Viacom, which recently yanked its programs from YouTube, has signed a deal to supply Joost with movies from Paramount and programming from MTV, Comedy Central, Nickelodeon and other stations. TIME has learned that Joost will soon announce another big deal--with JumpTV, the world's largest distributor of international TV stations, to begin distributing programming from some of the 270 stations in 70 countries that JumpTV owns rights to. The deal will launch with prerecorded Spanish and Arabic programming from stations in Latin America and the Middle East. Eventually JumpTV plans to provide Joost with live streams from TV stations around the world. That will move Joost further from video on demand and closer to live TV.
While sites like Myspace and eBay emphasize a dizzying array of features and options, Joost opts for minimalism. Unlike YouTube, Joost has no user-generated content. Instead of video clips of rapping grandmas, crashing skateboarders and blathering strangers, Joost focuses on network-quality programs. And unlike Apple's iTunes, which sells TV shows and movies, Joost is free, though its content is peppered with one to three minutes of ads an hour. It's a 50-year-old broadcast model updated.
The controls are vintage I Love Lucy too. The basic interface has simple up-down menus so it can eventually be translated to cell phones and devices like Apple's iPod. No need for a 37-button remote. "People are tired of being locked into the way TV is set up," says Friis.
Simplicity is the magic of the service, something that YouTube, with its millions of videos in thousands of categories, lacks. And it's in high demand. Steve Johnson, CEO of Choicestream, which helps video sites customize their offerings, says viewers prefer receiving personalized recommendations to wading through reams of search results.
But it all comes down to what you can watch. Content is still king. While Joost now offers fewer than 50 channels, it will soon have hundreds, and eventually thousands. To keep things simple, you can stick to a few channels. Or you can open the floodgates. "Today TV is 500 channels but we're not far--maybe three years--from a 5,000-channel world," says Hilmi Ozguc, CEO of Maven, which powers Internet TV for media companies like CBS and Univision. "And in 10 years, we could easily be at 50,000 channels from all over the world. You'll have a fly-fishing channel and a channel just for Lost." Warner Music exec Alex Zubillaga says he can envision a Paris Hilton channel and one each for the Grateful Dead, Diddy and Madonna.

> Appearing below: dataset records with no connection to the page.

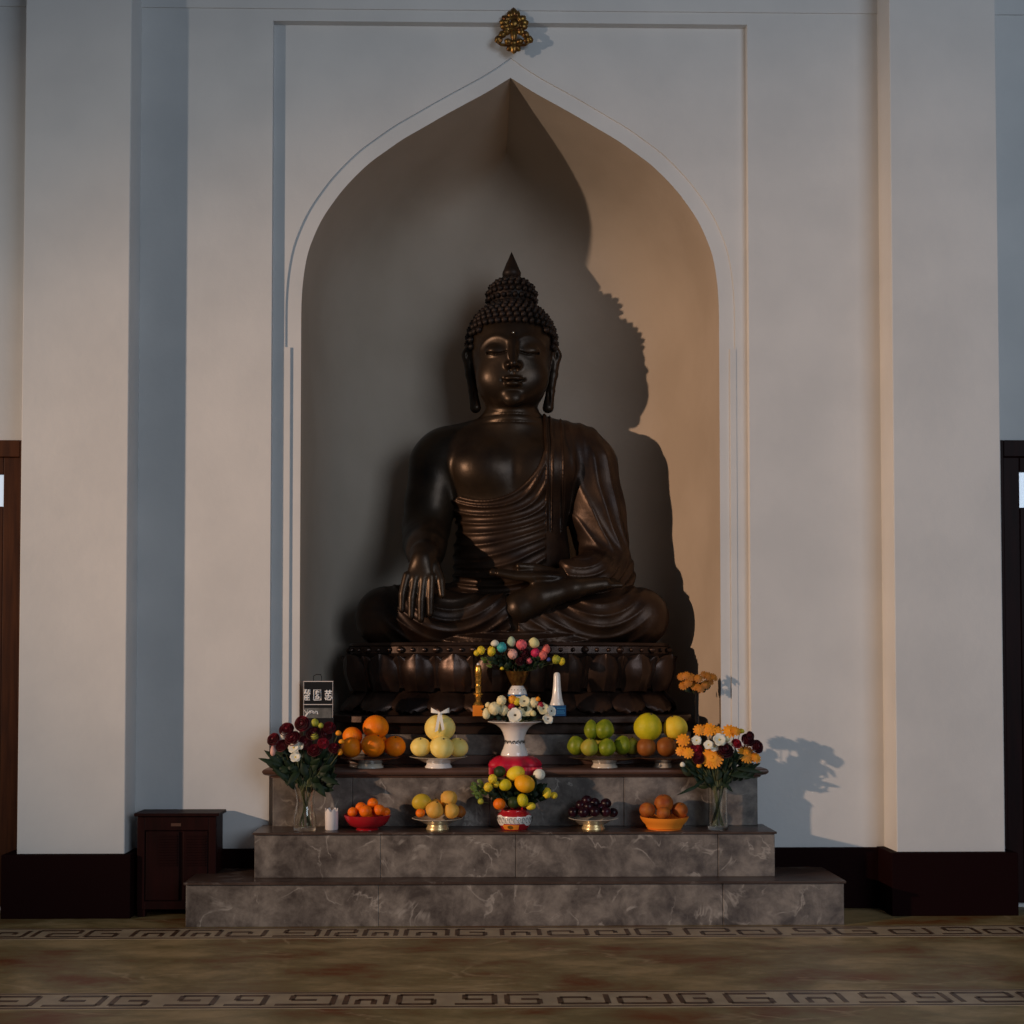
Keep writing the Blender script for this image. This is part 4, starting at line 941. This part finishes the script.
flowers(tb, [('pom',yel_f,'yellow_blossom',481,650.4,4.2),('pom',yel_f,'yellow_blossom',476.5,653,2.9),('pom',yel_f,'yellow_blossom',491.3,651.3,4.4,1.1),('bud',white_f,'white_bud',495,643.2,4.2,0.8),('pom',teal_f,'teal_blossom',501.8,647.3,4.9),
 ('bud',pgreen,'pale_green_bud',511.4,641.6,4.3,1.25),('pom',pink_f,'pink_blossom',521.6,644.8,5.6,0.9),('pom',ppink,'pale_pink_blossom',512.6,654.2,5.0),('bud',pyel,'pale_yellow_bud',533.8,642.8,5.7,0.95),('pom',crim,'crimson_blossom',535.4,653,4.7),
 ('pom',coral,'coral_blossom',542.3,655.3,4.8),('pom',coral,'coral_blossom',546.2,649.3,4.0,1.2),('rose',dkrose,'dark_rose',524,654.5,6.4),('pom',pink_f,'pink_blossom',529,660.8,3.2),('pom',ygreen,'yellow_green_blossom',556.2,659.5,4.4),('pom',yel_f,'yellow_blossom',561.6,661.3,3.5,1.1),
 ('bud',yel_f,'small_yellow_bud',502,668.4,2,0.8),('rose',dkrose,'dark_rose',520,661.5,4.2),('bud',blue_f,'blue_bud',548.6,659.3,2.2)], Yv-0.03, 8)
leafcloud(tb, 517, 661, 29, 9, Yv-0.045, 110, 9, L=0.028); leafcloud(tb, 489, 661, 9, 5, Yv-0.03, 9, 10, L=0.03, wd=0.008, m=leaf2, name='bright_foliage', dep=0.01)

# candlestick and white bottle on their boxes
def smallbox(name, label, x0, x1, y0, m, Y=0.142):
    a = at(x0, y0, Y-0.02); b = at(x1, y0, Y-0.02); wd = (b.x-a.x); h = a.z-ZP
    t = thing(name, label, 'box', ((a.x+b.x)/2, Y, ZP)); mb = MB(); mb.box(-wd/2, wd/2, -0.02, 0.02, 0, h); mb.build('carton', m, t, smooth=False, bevel=0.001); return t, h, wd
ob, h1, _ = smallbox('orange_box', 'small bright orange box under the gold candlestick', 472.8, 483.8, 705.5, orangep)
cs = thing('gold_candlestick', 'slim ornate gold candlestick standing on the orange box', 'candlestick', (ob.location.x, 0.142, ZP+h1+0.0005)); px = sc(0.142)
def lz(y, b): return (b-y)*px
pf = [(4.6,704.8),(4.8,703.8),(3.6,702),(2.2,700.5),(2.6,698),(3.6,696.5),(2.8,695.2),(4.9,694.2),(5.0,693.3),(2.8,692.2),(2.9,688),(3.4,686.8),(2.6,685.5),(2.7,682.5),(3.4,681.5),(2.6,680.3),(3.0,677),(3.6,676),(2.8,674.8),(3.4,674),(3.5,669),(3.0,667.5),(3.2,666.5),(2.2,664.8)]
mb = MB(); mb.lathe([(r*px, lz(y, 704.9)) for r, y in [(0,704.9)]+pf+[(0,664.6)]], n=28, cap=False); mb.build('column', gold, cs)
mb = MB(); mb.lathe([(0,lz(665.4,704.9)),(1.6*px,lz(665.2,704.9)),(1.5*px,lz(663.4,704.9)),(0.7*px,lz(662.6,704.9)),(0,lz(662.4,704.9))], n=16, cap=False); mb.build('candle_tip', wax, cs)
bb_, h2, wd = smallbox('blue_box', 'small blue box with light blue lettering under the white bottle', 549.2, 566.0, 705.5, blue_m)
mb = MB()
for k, (zz, L) in enumerate(((0.68,0.55),(0.42,0.38),(0.24,0.5))):
    x = -wd*0.02
    while x < wd*0.02+wd*L*0.8: l = random.uniform(0.0025,0.005); mb.box(x, x+l, -0.0208, -0.020, h2*zz, h2*zz+h2*0.10); x += l+0.0018
mb.build('lettering', cyan_m, bb_, smooth=False)
wb = thing('white_bottle', 'white flared bottle with rounded narrow top standing on the blue box', 'bottle', (at(557, 704, 0.142).x, 0.142, ZP+h2+0.0005))
mb = MB(); mb.lathe([(r*px, lz(y, 704.9)) for r, y in [(0,704.9),(7.0,704.9),(7.2,704.2),(6.2,701.5),(5.2,697.5),(4.4,692),(3.8,685),(3.4,677),(3.2,674.2),(2.4,672.6),(1.2,672.0),(0,671.9)]], n=32, cap=False); mb.build('body', white_p, wb)

# marigolds in the dark vase by the right jamb
Ym = 0.0; mp_ = at(697, 767, Ym); px = sc(Ym); mv = thing('dark_vase', 'tall slender dark glass vase near the right jamb', 'vase', (mp_.x, Ym, ZL))
Hm = at(697, 691, Ym).z-ZL
mb = MB(); mb.lathe([(0,0),(5*px,0),(5.2*px,0.006),(2.2*px,0.03),(1.6*px,0.06),(3.0*px,0.10),(2.4*px,0.16),(1.8*px,0.24),(2.2*px,Hm-0.01),(3.0*px,Hm),(2.3*px,Hm-0.002),(1.3*px,0.24),(0,0.20)], n=28, cap=False); mb.build('body', darkglass, mv)
mg = thing('marigold_spray', 'flat spray of dark orange marigolds in the dark vase', 'flowers', (mp_.x, Ym, ZL+Hm-0.01))
flowers(mg, [('daisy',mari_f,'marigold',x,y,r*1.35) for x, y, r in ((681.5,676.5,3.2),(686,675.5,3),(690.5,677,3.4),(683.5,685.5,3.4),(688,683,3),(692,681,2.8),(698.5,678.5,3.2),(704,675,3),(709,676.5,3.6),(714,677,3.2),(700.5,688.5,3.2),(706,684.5,3.2),(695,686.5,3),(710,681.5,3))], Ym-0.01, 12)
leafcloud(mg, 698, 687, 14, 4, Ym, 16, 13, L=0.03)

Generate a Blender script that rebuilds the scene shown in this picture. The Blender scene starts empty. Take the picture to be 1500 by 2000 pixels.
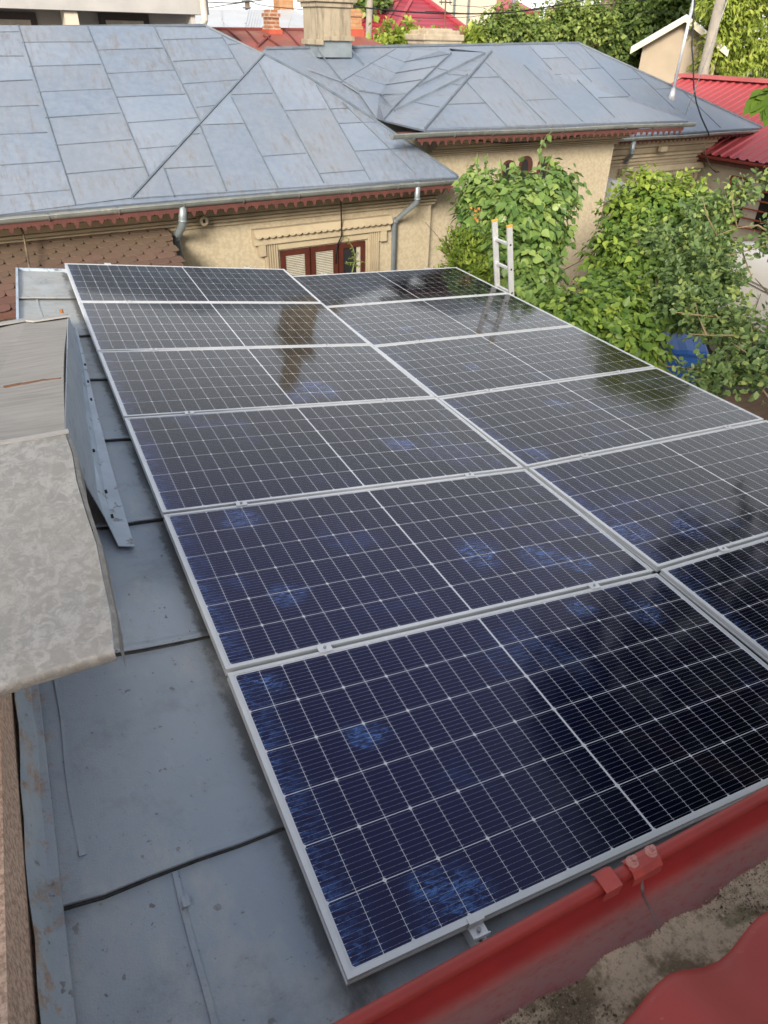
import bpy, bmesh, math, random
import numpy as np
from mathutils import Vector, Matrix

random.seed(7)
RNG = np.random.default_rng(11)
R = math.radians
S = bpy.context.scene
COL = S.collection

# ------------------------------------------------------------------ camera
CAM = np.array([-0.31211, -0.754117, 2.030982])
RW = np.array([[0.897442, -0.44065, 0.02062],
               [-0.233419, -0.514013, -0.825413],
               [0.374317, 0.735947, -0.564153]])      # rows: image right, image down, forward
FPX = 1368.0
cd = bpy.data.cameras.new('camera')
cam = bpy.data.objects.new('camera', cd)
COL.objects.link(cam)
cam.matrix_world = Matrix([[RW[0][i], -RW[1][i], -RW[2][i], CAM[i]] for i in range(3)] + [[0, 0, 0, 1]])
cd.sensor_fit = 'HORIZONTAL'
cd.sensor_width = 36
cd.lens = FPX / 1500 * 36
cd.clip_start = 0.05
cd.clip_end = 2000
cd.dof.use_dof = True
cd.dof.focus_distance = 2.9
cd.dof.aperture_fstop = 11
S.camera = cam

# ------------------------------------------------------------------ world, sun, exposure
SUN_AZ, SUN_EL = R(215), R(24)          # azimuth from +Y towards +X
w = bpy.data.worlds.new('World')
S.world = w
w.use_nodes = True
wn, wl = w.node_tree.nodes, w.node_tree.links
sky = wn.new('ShaderNodeTexSky')
sky.sky_type = 'NISHITA'
sky.sun_disc = False
sky.sun_elevation = SUN_EL
sky.sun_rotation = SUN_AZ
sky.air_density = 1.0
sky.dust_density = 4.0
sky.ozone_density = 1.0
hs = wn.new('ShaderNodeHueSaturation')
hs.inputs['Saturation'].default_value = 0.85
hs.inputs['Value'].default_value = 1.35
wl.new(sky.outputs['Color'], hs.inputs['Color'])
veil = wn.new('ShaderNodeMix')                  # thin bright overcast over the clear sky
veil.data_type = 'RGBA'
tcw = wn.new('ShaderNodeTexCoord')
sxw = wn.new('ShaderNodeSeparateXYZ')
mrw = wn.new('ShaderNodeMapRange')
wl.new(tcw.outputs['Generated'], sxw.inputs[0])
wl.new(sxw.outputs[2], mrw.inputs[0])
mrw.inputs[1].default_value = 0.05
mrw.inputs[2].default_value = 0.75
mrw.inputs[3].default_value = 0.82
mrw.inputs[4].default_value = 0.16
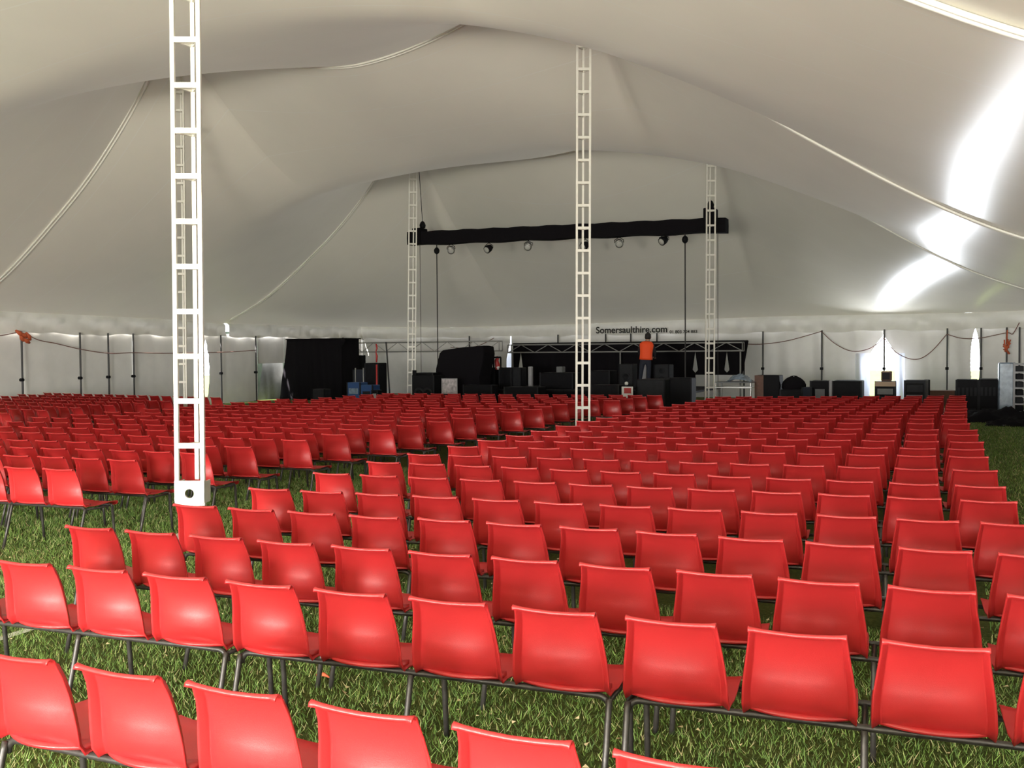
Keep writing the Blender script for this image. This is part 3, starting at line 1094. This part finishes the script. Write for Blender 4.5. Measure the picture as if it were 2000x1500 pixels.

Joost is lean-back from a content point of view, but its attractiveness to advertisers is in getting you involved. Ad execs love Internet TV because its audience is measurable, targetable and interactive. "If you spend 10 minutes learning about a new car you're interested in," Ozguc says, "that's worth gold to advertisers." By 2010, Parks Associates estimates, the online-video market will grow fivefold, to more than $7 billion. So far Wrigley, T-Mobile and Maybelline have signed on, and others may customize ads not just by location but also by viewing style. Watching Lassie, Benji and other dog flicks? Purina might have a message for you. "There's no reason why a real estate company couldn't put an ad up linking to a video walk-through of properties in your neighborhood," says David Clark, Joost's advertising director.
And if you choose to, you too can do more than just watch. You can chat with friends (using existing instant-messaging services like Google Talk) in an unobtrusive transparent window while you watch a game or a mystery. Or you can vote on an American Idol--like contest. It means being able to share shows in real time with friends rather than having to wait until the next morning's watercooler chat. Or not.
And this time, Friis, a Dane, and Zennstrom, a Swede, won't have every media lawyer in the U.S. waiting to sue them, as was the case with Kazaa. TV networks are pleased with Joost's advanced encryption, which they say makes it virtually piracy-proof. Joost's founders learned the importance of that the hard way: Kazaa was forced last summer to pay more than $100 million to settle copyright-infringement claims.
Encryption wasn't the biggest problem in creating Joost. The primary puzzle was piecing together a network powerful enough to stream near DVD-quality, full-screen video to millions of computers simultaneously. The trick, it turned out, was to employ distributed computer power, using viewers' own PCs to speed video along. Having developed similar person-to-person networks for Kazaa and Skype--to transmit music files and phone calls through the Net--Joost's engineers finally nailed the solution last summer. Shouts of joy went up when they streamed their first video. It depicted, appropriately enough, sharks circling prey.